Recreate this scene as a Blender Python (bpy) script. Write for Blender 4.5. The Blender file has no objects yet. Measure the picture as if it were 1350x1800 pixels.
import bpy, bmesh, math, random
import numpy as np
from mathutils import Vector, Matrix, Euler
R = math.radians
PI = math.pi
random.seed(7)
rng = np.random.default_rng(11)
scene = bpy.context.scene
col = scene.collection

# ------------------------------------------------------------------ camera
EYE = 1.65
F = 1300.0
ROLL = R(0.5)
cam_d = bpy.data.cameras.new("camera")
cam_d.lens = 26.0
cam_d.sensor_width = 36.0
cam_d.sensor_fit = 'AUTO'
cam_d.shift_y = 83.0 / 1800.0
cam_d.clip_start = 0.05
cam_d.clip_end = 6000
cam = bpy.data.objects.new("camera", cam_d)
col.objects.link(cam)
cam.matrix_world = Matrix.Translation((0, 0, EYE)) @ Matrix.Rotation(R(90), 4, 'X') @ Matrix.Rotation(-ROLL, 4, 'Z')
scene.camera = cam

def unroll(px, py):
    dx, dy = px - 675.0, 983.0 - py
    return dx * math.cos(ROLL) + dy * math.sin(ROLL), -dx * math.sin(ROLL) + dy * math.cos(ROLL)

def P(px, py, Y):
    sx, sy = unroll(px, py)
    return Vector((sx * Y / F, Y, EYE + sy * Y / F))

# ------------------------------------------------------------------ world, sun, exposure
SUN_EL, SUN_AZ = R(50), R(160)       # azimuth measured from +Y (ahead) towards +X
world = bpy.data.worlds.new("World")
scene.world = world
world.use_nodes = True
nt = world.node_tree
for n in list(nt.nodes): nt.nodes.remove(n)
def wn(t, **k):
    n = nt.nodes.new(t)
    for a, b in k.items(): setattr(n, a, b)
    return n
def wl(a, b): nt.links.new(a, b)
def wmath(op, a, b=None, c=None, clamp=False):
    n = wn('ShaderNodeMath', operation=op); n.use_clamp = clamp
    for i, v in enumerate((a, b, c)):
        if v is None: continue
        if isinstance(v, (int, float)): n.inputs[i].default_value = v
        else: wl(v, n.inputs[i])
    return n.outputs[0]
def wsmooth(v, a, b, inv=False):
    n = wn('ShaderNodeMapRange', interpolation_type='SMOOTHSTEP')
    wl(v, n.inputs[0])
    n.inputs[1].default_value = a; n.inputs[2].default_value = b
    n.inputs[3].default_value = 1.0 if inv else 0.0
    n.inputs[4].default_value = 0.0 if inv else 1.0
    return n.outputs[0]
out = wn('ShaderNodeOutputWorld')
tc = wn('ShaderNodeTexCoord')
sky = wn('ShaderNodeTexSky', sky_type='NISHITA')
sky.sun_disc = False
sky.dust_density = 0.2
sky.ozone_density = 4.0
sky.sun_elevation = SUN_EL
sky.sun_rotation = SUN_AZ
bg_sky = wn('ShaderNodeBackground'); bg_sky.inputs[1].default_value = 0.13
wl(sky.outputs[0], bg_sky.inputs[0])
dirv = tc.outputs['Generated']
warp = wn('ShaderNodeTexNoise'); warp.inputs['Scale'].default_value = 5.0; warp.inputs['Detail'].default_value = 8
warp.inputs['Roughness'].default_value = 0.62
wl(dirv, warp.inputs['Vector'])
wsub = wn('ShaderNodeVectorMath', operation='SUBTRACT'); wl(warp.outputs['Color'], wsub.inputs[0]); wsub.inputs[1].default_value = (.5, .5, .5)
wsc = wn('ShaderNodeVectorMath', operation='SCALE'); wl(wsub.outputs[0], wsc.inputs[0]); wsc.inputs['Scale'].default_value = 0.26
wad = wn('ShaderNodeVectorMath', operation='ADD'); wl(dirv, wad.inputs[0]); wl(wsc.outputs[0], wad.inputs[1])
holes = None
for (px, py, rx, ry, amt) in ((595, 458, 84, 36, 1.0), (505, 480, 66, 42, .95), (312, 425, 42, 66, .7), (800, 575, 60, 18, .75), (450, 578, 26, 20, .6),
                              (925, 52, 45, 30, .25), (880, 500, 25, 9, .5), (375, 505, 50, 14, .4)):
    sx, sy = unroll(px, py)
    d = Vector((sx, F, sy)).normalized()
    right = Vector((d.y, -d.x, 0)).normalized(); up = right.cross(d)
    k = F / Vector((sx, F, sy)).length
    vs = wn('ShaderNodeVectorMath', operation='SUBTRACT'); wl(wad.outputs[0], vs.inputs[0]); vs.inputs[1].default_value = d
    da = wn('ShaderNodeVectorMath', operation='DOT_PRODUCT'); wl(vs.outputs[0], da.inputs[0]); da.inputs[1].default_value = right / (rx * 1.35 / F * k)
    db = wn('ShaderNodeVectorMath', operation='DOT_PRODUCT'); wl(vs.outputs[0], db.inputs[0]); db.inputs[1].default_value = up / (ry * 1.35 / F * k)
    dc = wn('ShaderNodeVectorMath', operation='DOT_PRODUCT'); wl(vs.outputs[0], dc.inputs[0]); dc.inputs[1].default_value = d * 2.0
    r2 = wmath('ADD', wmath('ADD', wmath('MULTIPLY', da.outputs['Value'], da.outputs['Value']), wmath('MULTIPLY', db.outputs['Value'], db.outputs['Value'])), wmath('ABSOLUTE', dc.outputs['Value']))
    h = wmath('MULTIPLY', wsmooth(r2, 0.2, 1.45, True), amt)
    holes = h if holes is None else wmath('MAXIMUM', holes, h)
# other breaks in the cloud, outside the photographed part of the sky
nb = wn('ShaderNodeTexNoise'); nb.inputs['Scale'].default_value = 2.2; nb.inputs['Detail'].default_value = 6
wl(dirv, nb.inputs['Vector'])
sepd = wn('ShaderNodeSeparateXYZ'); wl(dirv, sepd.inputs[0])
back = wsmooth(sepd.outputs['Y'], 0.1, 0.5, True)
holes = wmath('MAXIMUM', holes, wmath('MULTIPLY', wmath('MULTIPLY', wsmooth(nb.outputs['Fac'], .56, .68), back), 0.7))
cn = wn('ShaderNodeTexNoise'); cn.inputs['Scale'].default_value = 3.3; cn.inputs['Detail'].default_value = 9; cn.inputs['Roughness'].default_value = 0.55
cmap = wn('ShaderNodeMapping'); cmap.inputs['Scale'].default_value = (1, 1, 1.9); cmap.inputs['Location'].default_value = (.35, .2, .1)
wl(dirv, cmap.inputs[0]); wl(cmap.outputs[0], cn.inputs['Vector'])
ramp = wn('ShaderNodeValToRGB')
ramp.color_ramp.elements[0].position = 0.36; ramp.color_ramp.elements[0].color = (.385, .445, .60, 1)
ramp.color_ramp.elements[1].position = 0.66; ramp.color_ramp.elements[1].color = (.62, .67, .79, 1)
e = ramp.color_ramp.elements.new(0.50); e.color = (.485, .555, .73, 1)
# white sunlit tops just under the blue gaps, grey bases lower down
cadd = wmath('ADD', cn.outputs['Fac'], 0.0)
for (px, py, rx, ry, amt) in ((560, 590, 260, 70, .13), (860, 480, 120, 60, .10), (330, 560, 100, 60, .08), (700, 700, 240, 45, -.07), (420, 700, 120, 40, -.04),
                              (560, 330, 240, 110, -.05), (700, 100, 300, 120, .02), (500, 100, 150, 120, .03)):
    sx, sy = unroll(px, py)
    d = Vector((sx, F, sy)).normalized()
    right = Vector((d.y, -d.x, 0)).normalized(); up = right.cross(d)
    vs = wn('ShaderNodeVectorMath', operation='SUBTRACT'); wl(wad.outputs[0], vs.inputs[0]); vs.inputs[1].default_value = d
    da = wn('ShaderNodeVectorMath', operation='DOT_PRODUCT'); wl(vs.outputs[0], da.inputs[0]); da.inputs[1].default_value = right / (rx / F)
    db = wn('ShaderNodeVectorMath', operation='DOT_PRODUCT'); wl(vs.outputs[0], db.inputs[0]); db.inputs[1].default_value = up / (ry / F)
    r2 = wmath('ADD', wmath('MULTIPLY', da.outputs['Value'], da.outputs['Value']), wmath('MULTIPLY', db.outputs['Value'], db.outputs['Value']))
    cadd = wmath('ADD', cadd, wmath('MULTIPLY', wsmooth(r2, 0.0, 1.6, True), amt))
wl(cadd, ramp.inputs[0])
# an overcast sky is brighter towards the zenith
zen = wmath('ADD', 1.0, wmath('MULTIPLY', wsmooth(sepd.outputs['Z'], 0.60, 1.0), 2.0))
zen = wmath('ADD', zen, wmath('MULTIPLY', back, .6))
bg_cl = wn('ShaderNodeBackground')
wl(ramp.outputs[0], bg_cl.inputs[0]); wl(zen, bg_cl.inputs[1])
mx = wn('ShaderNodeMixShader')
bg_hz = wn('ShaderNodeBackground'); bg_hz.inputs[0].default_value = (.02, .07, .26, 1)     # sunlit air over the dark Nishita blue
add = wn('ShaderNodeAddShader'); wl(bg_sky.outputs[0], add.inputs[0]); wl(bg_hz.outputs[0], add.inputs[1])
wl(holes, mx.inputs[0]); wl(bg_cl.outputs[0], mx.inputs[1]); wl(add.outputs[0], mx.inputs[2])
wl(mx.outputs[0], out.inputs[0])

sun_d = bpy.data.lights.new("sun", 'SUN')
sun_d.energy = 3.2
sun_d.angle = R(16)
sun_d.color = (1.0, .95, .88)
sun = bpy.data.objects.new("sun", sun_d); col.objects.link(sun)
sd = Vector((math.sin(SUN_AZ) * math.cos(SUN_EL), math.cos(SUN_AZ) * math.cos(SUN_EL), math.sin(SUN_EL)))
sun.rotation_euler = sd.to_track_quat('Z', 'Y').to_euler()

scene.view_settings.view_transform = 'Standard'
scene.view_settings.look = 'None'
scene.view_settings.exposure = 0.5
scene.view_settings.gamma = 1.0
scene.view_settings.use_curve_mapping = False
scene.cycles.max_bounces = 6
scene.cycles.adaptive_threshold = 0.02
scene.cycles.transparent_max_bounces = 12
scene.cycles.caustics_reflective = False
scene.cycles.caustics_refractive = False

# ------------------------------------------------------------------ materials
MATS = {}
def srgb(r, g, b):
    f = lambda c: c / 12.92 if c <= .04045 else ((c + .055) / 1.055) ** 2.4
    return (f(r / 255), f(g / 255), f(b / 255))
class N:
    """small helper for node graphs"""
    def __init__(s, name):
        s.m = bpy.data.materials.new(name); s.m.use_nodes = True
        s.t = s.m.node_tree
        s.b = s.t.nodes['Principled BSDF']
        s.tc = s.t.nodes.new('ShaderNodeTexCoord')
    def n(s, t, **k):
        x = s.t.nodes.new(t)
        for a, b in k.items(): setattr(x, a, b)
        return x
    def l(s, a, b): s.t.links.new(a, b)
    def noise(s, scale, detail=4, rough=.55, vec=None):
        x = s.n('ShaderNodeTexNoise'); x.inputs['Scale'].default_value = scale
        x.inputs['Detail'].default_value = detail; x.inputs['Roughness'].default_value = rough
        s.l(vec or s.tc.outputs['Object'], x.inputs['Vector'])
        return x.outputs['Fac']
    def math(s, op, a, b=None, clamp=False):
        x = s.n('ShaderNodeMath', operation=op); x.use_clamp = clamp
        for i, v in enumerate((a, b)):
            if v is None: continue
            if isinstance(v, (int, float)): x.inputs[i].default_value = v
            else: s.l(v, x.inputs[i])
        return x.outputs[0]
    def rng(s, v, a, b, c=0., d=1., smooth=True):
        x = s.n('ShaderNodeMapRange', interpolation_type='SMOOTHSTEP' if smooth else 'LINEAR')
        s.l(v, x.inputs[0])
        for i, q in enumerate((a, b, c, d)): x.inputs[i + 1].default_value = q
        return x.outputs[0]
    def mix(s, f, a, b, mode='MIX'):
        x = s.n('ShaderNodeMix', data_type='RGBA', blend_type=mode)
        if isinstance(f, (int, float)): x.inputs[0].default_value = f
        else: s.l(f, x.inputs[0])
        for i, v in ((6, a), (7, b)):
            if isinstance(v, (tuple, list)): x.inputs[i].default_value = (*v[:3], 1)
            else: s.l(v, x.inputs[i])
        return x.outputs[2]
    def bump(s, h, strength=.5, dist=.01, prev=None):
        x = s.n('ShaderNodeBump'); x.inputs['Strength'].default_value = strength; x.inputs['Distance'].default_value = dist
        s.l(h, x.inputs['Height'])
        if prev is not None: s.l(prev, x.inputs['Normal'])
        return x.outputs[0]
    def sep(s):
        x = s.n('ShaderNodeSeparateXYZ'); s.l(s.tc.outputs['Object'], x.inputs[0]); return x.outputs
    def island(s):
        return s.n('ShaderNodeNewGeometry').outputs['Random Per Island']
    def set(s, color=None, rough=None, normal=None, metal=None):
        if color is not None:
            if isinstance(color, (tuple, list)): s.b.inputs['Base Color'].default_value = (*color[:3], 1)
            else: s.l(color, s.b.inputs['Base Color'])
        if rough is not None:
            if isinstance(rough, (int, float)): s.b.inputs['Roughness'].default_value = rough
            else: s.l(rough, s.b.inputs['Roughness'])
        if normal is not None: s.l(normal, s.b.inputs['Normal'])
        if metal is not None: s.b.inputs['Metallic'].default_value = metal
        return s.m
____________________
Task description.
Starting at the first line of the material above, reproduce each line exactly up to and including the line with "col = scene.collection".

Solution to this problem.
Recreate this scene as a Blender Python (bpy) script. Write for Blender 4.5. The Blender file has no objects yet. Measure the picture as if it were 1350x1800 pixels.
import bpy, bmesh, math, random
import numpy as np
from mathutils import Vector, Matrix, Euler
R = math.radians
PI = math.pi
random.seed(7)
rng = np.random.default_rng(11)
scene = bpy.context.scene
col = scene.collection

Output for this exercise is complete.